The government has undertaken some positive reform steps, such as repealing the Anti-Fake News law, advancing a draft law to establish an Independent Police Complaints of Misconduct Commission, and strengthening parliamentary independence to consider rights issues. However, it has failed to achieve reforms in key areas such as freedom of expression, freedom of religion, and the rights of lesbian, gay, bisexual and transgender (LGBT) people.

Malaysia withdrew from the Rome Statute of the International Criminal Court in April, barely a month after becoming a formal party to the treaty. The government also retreated from a commitment to completely abolish the death penalty. It recently asserted that it will instead introduce legislation to end the mandatory application of capital punishment for various crimes.

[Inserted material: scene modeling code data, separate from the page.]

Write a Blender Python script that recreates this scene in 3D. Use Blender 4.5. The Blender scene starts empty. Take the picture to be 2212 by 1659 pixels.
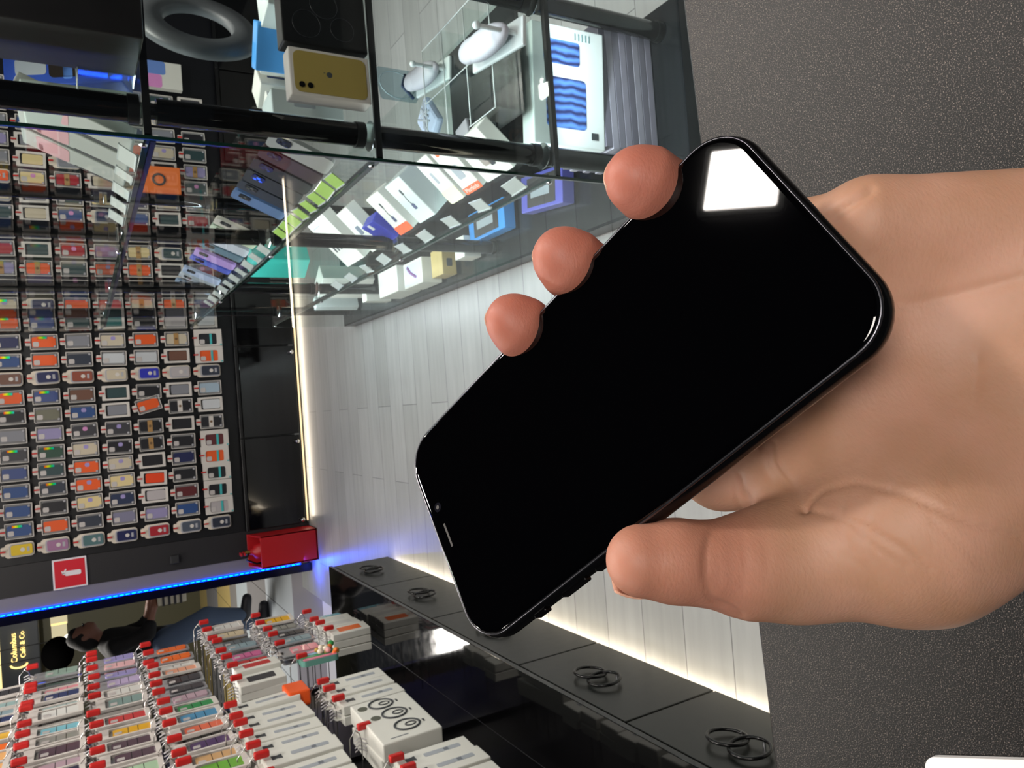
import bpy, bmesh, math, random
import numpy as np
from mathutils import Matrix, Vector
random.seed(7)
S = bpy.context.scene
COL = S.collection

# ------------------------------------------------------------------ camera
# rows: the camera's right, down and forward directions in world space
CM = np.array([[-0.07499006, -0.50004365, -0.86274726],
               [-0.99703617, 0.05250981, 0.05622806],
               [0.01718621, 0.86440677, -0.50249932]])
FPX = 1621.52
CAMZ = 1.6
cd = bpy.data.cameras.new('camera'); cam = bpy.data.objects.new('camera', cd); COL.objects.link(cam)
r, d, f = [Vector(v) for v in CM]
cam.matrix_world = Matrix(((r.x, -d.x, -f.x, 0), (r.y, -d.y, -f.y, 0), (r.z, -d.z, -f.z, CAMZ), (0, 0, 0, 1)))
cd.sensor_width = 36; cd.lens = FPX / 2212 * 36; cd.clip_start = 0.02; cd.clip_end = 60
cd.dof.use_dof = True; cd.dof.focus_distance = 0.24; cd.dof.aperture_fstop = 64
S.camera = cam
S.view_settings.view_transform = 'Standard'; S.view_settings.look = 'None'
S.view_settings.gamma = 1; S.view_settings.exposure = 0.0
S.view_settings.use_curve_mapping = False
try: S.cycles.transparent_max_bounces = 24
except Exception: pass

# ------------------------------------------------------------------ world
wd = bpy.data.worlds.new('world'); S.world = wd; wd.use_nodes = True
bg = wd.node_tree.nodes['Background']; bg.inputs[0].default_value = (0.55, 0.6, 0.7, 1); bg.inputs[1].default_value = 0.05

# ------------------------------------------------------------------ helpers
def ray(px, py):
    return CM.T @ np.array([px - 1106.0, py - 829.5, FPX])
def on_z(px, py, z): v = ray(px, py); v = v * (z - CAMZ) / v[2]; return Vector((v[0], v[1], z))
def on_y(px, py, y): v = ray(px, py); v = v * y / v[1]; return Vector((v[0], y, v[2] + CAMZ))
def on_x(px, py, x): v = ray(px, py); v = v * x / v[0]; return Vector((x, v[1], v[2] + CAMZ))
def lin(c):
    if isinstance(c, str):
        c = c.lstrip('#'); c = [int(c[i:i + 2], 16) / 255 for i in (0, 2, 4)]
    return tuple((x / 12.92 if x <= 0.04045 else ((x + 0.055) / 1.055) ** 2.4) for x in c[:3]) + (1,)

MATS = {}
def mat(name, col='#808080', rough=0.5, metal=0.0, emit=0, coat=0, spec=None, sss=0):
    if name in MATS: return MATS[name]
    m = bpy.data.materials.new(name); m.use_nodes = True
    b = m.node_tree.nodes['Principled BSDF']
    b.inputs['Base Color'].default_value = lin(col)
    b.inputs['Roughness'].default_value = rough; b.inputs['Metallic'].default_value = metal
    b.inputs['Coat Weight'].default_value = coat
    if spec is not None: b.inputs['Specular IOR Level'].default_value = spec
    if sss: b.inputs['Subsurface Weight'].default_value = sss; b.inputs['Subsurface Radius'].default_value = (0.006, 0.002, 0.001); b.inputs['Subsurface Scale'].default_value = 1
    if emit:
        b.inputs['Emission Color'].default_value = lin(col); b.inputs['Emission Strength'].default_value = emit
    # faint procedural unevenness in the gloss
    nt = m.node_tree
    n = nt.nodes.new('ShaderNodeTexNoise'); n.inputs['Scale'].default_value = 30
    tc = nt.nodes.new('ShaderNodeTexCoord'); nt.links.new(tc.outputs['Object'], n.inputs['Vector'])
    mr = nt.nodes.new('ShaderNodeMapRange'); mr.inputs['To Min'].default_value = max(0, rough - 0.04); mr.inputs['To Max'].default_value = min(1, rough + 0.04)
    nt.links.new(n.outputs['Fac'], mr.inputs['Value']); nt.links.new(mr.outputs[0], b.inputs['Roughness'])
    MATS[name] = m
    return m
def cm(hexcol, rough=0.45, coat=0.0): return mat('print_' + hexcol.strip('#') + '_%d' % (rough * 100), hexcol, rough, coat=coat)

def nodes(m): return m.node_tree, m.node_tree.nodes, m.node_tree.links, m.node_tree.nodes['Principled BSDF']

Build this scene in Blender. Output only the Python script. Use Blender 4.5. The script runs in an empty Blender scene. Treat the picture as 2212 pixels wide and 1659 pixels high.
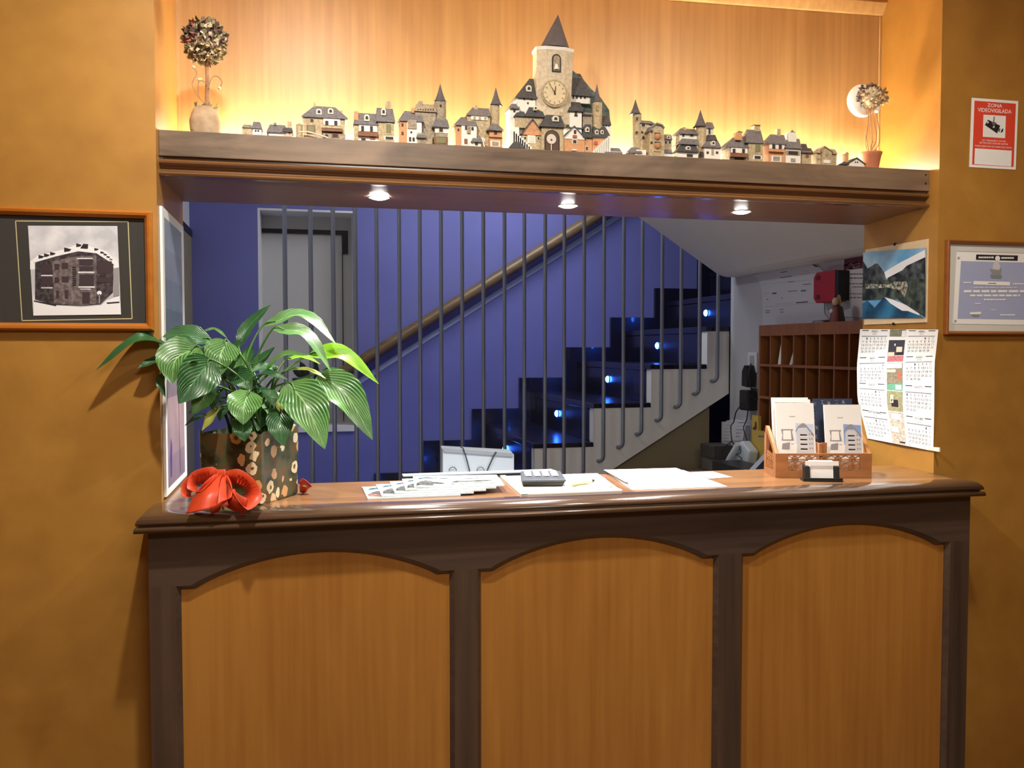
import bpy, bmesh, math, random
from mathutils import Vector, Matrix
random.seed(7)
PI = math.pi
SC = bpy.context.scene
COL = SC.collection
V = Vector

# ------------------------------------------------------------------ camera
F = 1906.3
YAW, PITCH, ROLL = 0.22967, -0.04081, 0.00019
CAM = V((0, -2.0, 1.48))
_cy, _sy, _cp, _sp = math.cos(YAW), math.sin(YAW), math.cos(PITCH), math.sin(PITCH)
FW = V((_sy * _cp, _cy * _cp, _sp))
_r = V((_cy, -_sy, 0))
_d = FW.cross(_r)
RT = _r * math.cos(ROLL) + _d * math.sin(ROLL)
DN = -_r * math.sin(ROLL) + _d * math.cos(ROLL)
if DN.z > 0:
    _d = -_d
    RT = _r * math.cos(ROLL) + _d * math.sin(ROLL)
    DN = -_r * math.sin(ROLL) + _d * math.cos(ROLL)
cd = bpy.data.cameras.new('camera')
cd.sensor_width = 36
cd.lens = F / 2212 * 36
cam = bpy.data.objects.new('camera', cd)
COL.objects.link(cam)
UP = -DN
cam.matrix_world = Matrix(((RT.x, UP.x, -FW.x, CAM.x), (RT.y, UP.y, -FW.y, CAM.y), (RT.z, UP.z, -FW.z, CAM.z), (0, 0, 0, 1)))
cd.clip_start = 0.05
SC.camera = cam


# where the sight line through a point of the photo meets a plane of the room
def ray(u, v):
    return RT * ((u - 1106) / F) + DN * ((v - 829.5) / F) + FW


def py(u, v, y):
    d = ray(u, v)
    return CAM + d * ((y - CAM.y) / d.y)


def pz(u, v, z):
    d = ray(u, v)
    return CAM + d * ((z - CAM.z) / d.z)


def px(u, v, x):
    d = ray(u, v)
    return CAM + d * ((x - CAM.x) / d.x)


# ------------------------------------------------------------------ materials
def lin(c):
    return tuple((x / 255 / 12.92 if x / 255 <= 0.04045 else ((x / 255 + 0.055) / 1.055) ** 2.4) for x in c)


MATS = {}


def _new(name):
    m = bpy.data.materials.new(name)
    m.use_nodes = True
    nt = m.node_tree
    b = nt.nodes['Principled BSDF']
    MATS[name] = m
    return m, nt, b


def mat(name, c, rough=0.5, metal=0.0, var=0.0, vs=20.0, emit=None, es=0.0, coat=0.0, trans=0.0, bump=0.0):
    m, nt, b = _new(name)
    c = lin(c)
    b.inputs['Base Color'].default_value = (*c, 1)
    b.inputs['Roughness'].default_value = rough
    b.inputs['Metallic'].default_value = metal
    b.inputs['Coat Weight'].default_value = coat
    b.inputs['Transmission Weight'].default_value = trans
    if emit:
        b.inputs['Emission Color'].default_value = (*lin(emit), 1)
        b.inputs['Emission Strength'].default_value = es
    if var or bump:
        tc = nt.nodes.new('ShaderNodeTexCoord')
        n = nt.nodes.new('ShaderNodeTexNoise')
        n.inputs['Scale'].default_value = vs
        n.inputs['Detail'].default_value = 4
        nt.links.new(tc.outputs['Object'], n.inputs['Vector'])
        if var:
            r = nt.nodes.new('ShaderNodeValToRGB')
            r.color_ramp.elements[0].position = 0.3
            r.color_ramp.elements[1].position = 0.7
            r.color_ramp.elements[0].color = (*[x * (1 - var) for x in c], 1)
            r.color_ramp.elements[1].color = (*[min(1, x * (1 + var)) for x in c], 1)
            nt.links.new(n.outputs['Fac'], r.inputs['Fac'])
            nt.links.new(r.outputs['Color'], b.inputs['Base Color'])
        if bump:
            bp = nt.nodes.new('ShaderNodeBump')
            bp.inputs['Strength'].default_value = bump
            bp.inputs['Distance'].default_value = 0.004
            nt.links.new(n.outputs['Fac'], bp.inputs['Height'])
            nt.links.new(bp.outputs['Normal'], b.inputs['Normal'])
    return m


def mat2(name, c1, c2, vs, rough=0.4, det=6):
    """two printed tones broken up by noise"""
    m, nt, b = _new(name)
    tc = nt.nodes.new('ShaderNodeTexCoord')
    n = nt.nodes.new('ShaderNodeTexNoise')
    n.inputs['Scale'].default_value = vs
    n.inputs['Detail'].default_value = det
    nt.links.new(tc.outputs['Object'], n.inputs['Vector'])
    r = nt.nodes.new('ShaderNodeValToRGB')
    r.color_ramp.elements[0].position = 0.4
    r.color_ramp.elements[1].position = 0.68
    r.color_ramp.elements[0].color = (*lin(c1), 1)
    r.color_ramp.elements[1].color = (*lin(c2), 1)
    nt.links.new(n.outputs['Fac'], r.inputs['Fac'])
    nt.links.new(r.outputs['Color'], b.inputs['Base Color'])
    b.inputs['Roughness'].default_value = rough
    return m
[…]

The government has also failed to carry out commitments to abolish or reform a range of abusive laws, including the much-abused Sedition Act. The law continues to be used, particularly against those criticizing Malaysia’s royalty.

Despite promising to repeal “draconian provisions” of the Security Offenses (Special Measures) Act (SOSMA), the government continues to use the law, which allows 28 days of preventive detention with no judicial review for a range of “security offenses” and sets special procedures for trial of such cases, which violate the right to a fair trial. Twelve people, including two Democratic Action Party lawmakers, were detained under the act in October on allegations of supporting a defunct Sri Lankan rebel group.

Police abuse remains a serious problem in Malaysia, as does a lack of accountability for such abuses. In July, the government submitted a bill to create a long-sought independent police misconduct commission. However, some of the bill’s provisions raise concerns about the independence and authority of the proposed commission.

Discrimination against LGBT people in Malaysia is pervasive. Federal law punishes “carnal knowledge against the order of nature” with up to 20 years in prison, while numerous state Sharia laws prohibit both same-sex relations and non-normative gender expression, resulting in frequent arrests of transgender people. In November, five men were sentenced to prison terms and six strokes of the cane for “attempted intercourse against the order of nature.” Four were caned on November 19.

Prime Minister Mahathir Mohamad and other government officials have made statements expressing a lack of support for the LGBT community. In June, Mahathir said that the discussion of LGBT rights was being promoted by “Western countries” and was “unsuitable” for Malaysia.

“The Malaysian government’s human rights record will be judged on its accomplishments, not its promises,” Robertson said. “The government can still turn its record around by standing up and acting on behalf of the country’s marginalized communities.”